Despite dwindling margins, Mondelez was able to increase sales in the final quarter. The snacks manufacturer expects an even stronger headwind in the coming months as the group is coping with labour shortages and fears further rising inflation.
Raw material prices
The Chicago-based biscuit manufacturer saw its gross margin fall to 37 per cent in the fourth quarter from 39.4 per cent a year earlier. Like everyone else in the sector, the company struggles with rising shipping and labour costs. In addition, raw materials such as sugar and wheat have become much more expensive in the past year.

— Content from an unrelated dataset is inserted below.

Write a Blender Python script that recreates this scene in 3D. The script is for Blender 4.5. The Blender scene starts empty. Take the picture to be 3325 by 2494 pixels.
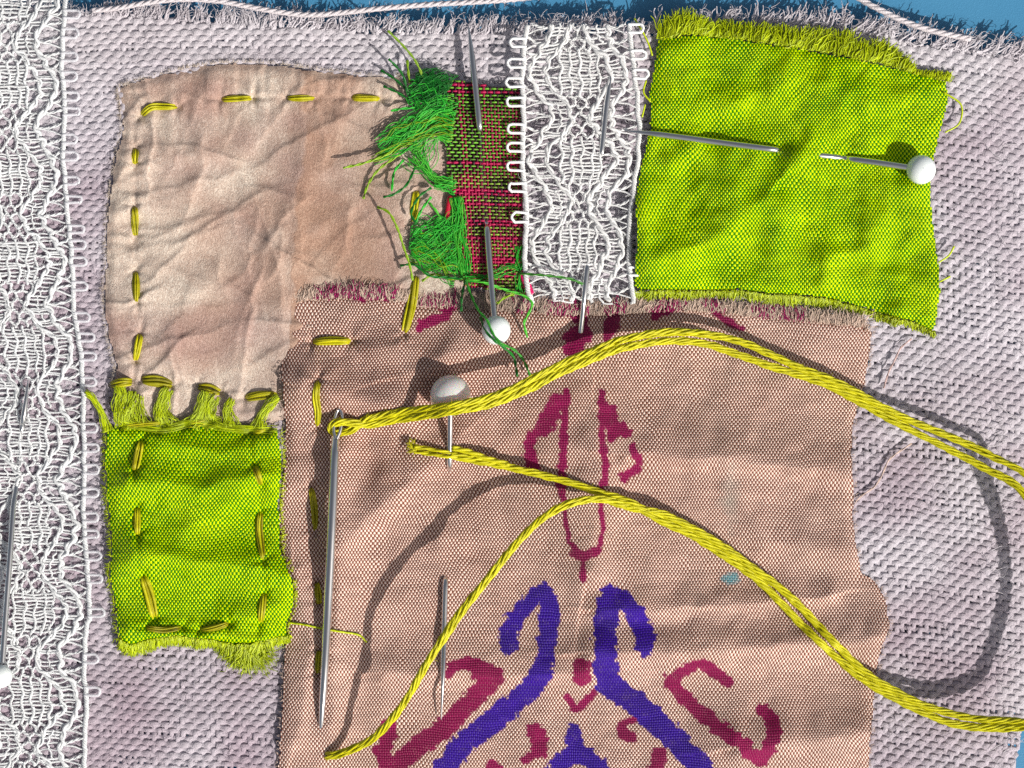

Mondelez is also still feeling the effects of a six-week strike held by about a thousand workers in its factories in the United States in August. This, combined with a rise in demand and ongoing supply chain issues, has depleted the company’s stocks. “We have entered 2022 with low stocks, and we are working to rebuild inventory levels, which takes time in this environment”, CFO Luca Zaramella told Reuters.
Better than expected
Although Mondelez experienced declining margins, price increases and strong consumer demand boosted sales by 4.9 per cent to 7.66 billion dollars (6.87 billion euros). As such, the group performed better than what analysts had predicted. The operating result of 1.2 billion dollars (1.07 billion euros) was in line with expectations.
The food giant expects inflation to rise further over the coming months. For 2022 as a whole, the group expects organic net sales growth of more than 3 per cent. Currency effects would have a negative impact on sales and profits.